*Task goal*.
Output, word for word, every line from the start of the listing down to and including the line that contains "col = bpy.context.scene.collection"; include nothing else.

*Material*.
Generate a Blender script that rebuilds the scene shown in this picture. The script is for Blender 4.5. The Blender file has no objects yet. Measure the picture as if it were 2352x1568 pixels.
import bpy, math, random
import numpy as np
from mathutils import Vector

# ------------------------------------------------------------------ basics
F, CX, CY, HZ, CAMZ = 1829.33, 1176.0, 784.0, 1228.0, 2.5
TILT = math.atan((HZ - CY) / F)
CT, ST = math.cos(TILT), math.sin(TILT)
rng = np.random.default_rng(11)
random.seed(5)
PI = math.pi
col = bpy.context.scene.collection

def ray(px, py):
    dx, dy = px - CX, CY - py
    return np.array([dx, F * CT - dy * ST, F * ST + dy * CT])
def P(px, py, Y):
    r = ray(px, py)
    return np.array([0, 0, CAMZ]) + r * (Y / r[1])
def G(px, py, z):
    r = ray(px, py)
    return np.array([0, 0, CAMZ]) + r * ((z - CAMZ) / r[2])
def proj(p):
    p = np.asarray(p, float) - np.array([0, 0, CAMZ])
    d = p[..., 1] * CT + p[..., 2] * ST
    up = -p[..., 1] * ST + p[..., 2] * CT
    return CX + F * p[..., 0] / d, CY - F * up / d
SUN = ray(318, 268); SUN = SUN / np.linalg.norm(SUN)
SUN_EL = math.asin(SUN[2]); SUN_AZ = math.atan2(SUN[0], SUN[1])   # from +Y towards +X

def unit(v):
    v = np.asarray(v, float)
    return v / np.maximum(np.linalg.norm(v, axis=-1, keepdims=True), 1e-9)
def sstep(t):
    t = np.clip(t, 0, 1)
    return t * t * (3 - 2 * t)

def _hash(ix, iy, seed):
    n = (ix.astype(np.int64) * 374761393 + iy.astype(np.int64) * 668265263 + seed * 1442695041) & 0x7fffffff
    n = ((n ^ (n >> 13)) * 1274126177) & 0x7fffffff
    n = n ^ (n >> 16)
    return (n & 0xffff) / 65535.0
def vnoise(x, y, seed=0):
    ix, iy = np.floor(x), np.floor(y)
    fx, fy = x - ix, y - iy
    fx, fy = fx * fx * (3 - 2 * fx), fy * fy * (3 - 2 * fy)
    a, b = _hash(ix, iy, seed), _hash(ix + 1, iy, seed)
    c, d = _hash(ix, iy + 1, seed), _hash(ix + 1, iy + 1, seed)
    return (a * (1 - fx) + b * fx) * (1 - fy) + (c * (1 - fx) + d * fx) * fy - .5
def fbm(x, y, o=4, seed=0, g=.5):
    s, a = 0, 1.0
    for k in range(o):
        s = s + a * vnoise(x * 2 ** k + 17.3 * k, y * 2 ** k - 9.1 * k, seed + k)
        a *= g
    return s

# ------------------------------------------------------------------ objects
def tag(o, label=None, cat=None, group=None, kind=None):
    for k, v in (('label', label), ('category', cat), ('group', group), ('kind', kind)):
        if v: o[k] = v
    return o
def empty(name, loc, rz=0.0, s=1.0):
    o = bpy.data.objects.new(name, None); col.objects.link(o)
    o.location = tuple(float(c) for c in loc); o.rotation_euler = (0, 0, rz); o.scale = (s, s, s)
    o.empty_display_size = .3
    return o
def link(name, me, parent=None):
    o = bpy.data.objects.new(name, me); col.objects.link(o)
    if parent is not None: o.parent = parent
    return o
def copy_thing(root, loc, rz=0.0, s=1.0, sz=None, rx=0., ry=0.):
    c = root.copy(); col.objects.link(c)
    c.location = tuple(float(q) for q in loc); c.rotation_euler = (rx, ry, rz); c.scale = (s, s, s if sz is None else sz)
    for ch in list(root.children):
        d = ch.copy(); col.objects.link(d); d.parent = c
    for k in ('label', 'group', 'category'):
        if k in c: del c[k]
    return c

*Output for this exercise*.
Generate a Blender script that rebuilds the scene shown in this picture. The script is for Blender 4.5. The Blender file has no objects yet. Measure the picture as if it were 2352x1568 pixels.
import bpy, math, random
import numpy as np
from mathutils import Vector

# ------------------------------------------------------------------ basics
F, CX, CY, HZ, CAMZ = 1829.33, 1176.0, 784.0, 1228.0, 2.5
TILT = math.atan((HZ - CY) / F)
CT, ST = math.cos(TILT), math.sin(TILT)
rng = np.random.default_rng(11)
random.seed(5)
PI = math.pi
col = bpy.context.scene.collection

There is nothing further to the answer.